* start *
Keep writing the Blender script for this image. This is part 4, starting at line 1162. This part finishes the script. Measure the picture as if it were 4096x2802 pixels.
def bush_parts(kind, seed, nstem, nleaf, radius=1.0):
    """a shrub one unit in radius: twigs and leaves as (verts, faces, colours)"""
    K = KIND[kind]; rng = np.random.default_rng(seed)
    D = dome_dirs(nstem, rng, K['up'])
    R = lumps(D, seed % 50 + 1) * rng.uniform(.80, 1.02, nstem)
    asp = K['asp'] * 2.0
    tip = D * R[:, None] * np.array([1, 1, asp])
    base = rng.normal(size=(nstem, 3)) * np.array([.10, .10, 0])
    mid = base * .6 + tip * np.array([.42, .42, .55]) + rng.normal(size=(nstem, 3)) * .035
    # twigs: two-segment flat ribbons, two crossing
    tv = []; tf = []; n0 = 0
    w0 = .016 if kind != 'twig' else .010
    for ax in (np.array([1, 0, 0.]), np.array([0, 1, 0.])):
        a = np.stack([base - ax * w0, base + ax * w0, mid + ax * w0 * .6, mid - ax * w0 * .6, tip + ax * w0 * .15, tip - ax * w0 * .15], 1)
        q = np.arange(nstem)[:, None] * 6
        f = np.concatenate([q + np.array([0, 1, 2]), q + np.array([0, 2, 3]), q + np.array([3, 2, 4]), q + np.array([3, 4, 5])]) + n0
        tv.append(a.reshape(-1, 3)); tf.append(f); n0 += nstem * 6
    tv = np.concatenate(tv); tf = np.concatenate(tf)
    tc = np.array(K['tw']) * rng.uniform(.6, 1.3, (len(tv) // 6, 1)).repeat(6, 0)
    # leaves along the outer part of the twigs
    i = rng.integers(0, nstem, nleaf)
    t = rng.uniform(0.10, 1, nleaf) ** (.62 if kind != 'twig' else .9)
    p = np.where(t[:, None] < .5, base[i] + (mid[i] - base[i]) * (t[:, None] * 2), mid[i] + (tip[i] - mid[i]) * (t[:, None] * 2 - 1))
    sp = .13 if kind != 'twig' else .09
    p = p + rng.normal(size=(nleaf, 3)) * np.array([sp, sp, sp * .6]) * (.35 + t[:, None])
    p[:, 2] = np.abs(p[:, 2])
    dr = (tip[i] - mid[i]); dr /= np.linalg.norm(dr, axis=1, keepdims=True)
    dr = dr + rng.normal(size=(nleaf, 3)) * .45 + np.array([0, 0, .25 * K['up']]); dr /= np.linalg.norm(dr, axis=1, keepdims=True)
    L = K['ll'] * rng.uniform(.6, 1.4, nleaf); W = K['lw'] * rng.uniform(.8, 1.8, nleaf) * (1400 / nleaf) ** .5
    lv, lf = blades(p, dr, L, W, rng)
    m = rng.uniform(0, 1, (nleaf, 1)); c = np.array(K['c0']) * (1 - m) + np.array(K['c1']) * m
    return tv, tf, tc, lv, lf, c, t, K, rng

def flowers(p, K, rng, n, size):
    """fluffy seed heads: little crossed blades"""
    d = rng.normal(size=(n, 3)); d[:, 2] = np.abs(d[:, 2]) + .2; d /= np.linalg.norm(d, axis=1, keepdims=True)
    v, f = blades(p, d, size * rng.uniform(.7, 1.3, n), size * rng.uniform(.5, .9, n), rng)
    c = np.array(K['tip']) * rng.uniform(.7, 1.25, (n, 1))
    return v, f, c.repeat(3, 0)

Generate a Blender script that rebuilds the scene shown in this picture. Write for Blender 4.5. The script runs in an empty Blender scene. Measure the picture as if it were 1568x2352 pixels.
* end *
▸ **SET TASK**
In the records, locate each line holding the string "Measure" and copy it.

▸ **ANSWER BELOW**
Keep writing the Blender script for this image. This is part 4, starting at line 1162. This part finishes the script. Measure the picture as if it were 4096x2802 pixels.
Generate a Blender script that rebuilds the scene shown in this picture. Write for Blender 4.5. The script runs in an empty Blender scene. Measure the picture as if it were 1568x2352 pixels.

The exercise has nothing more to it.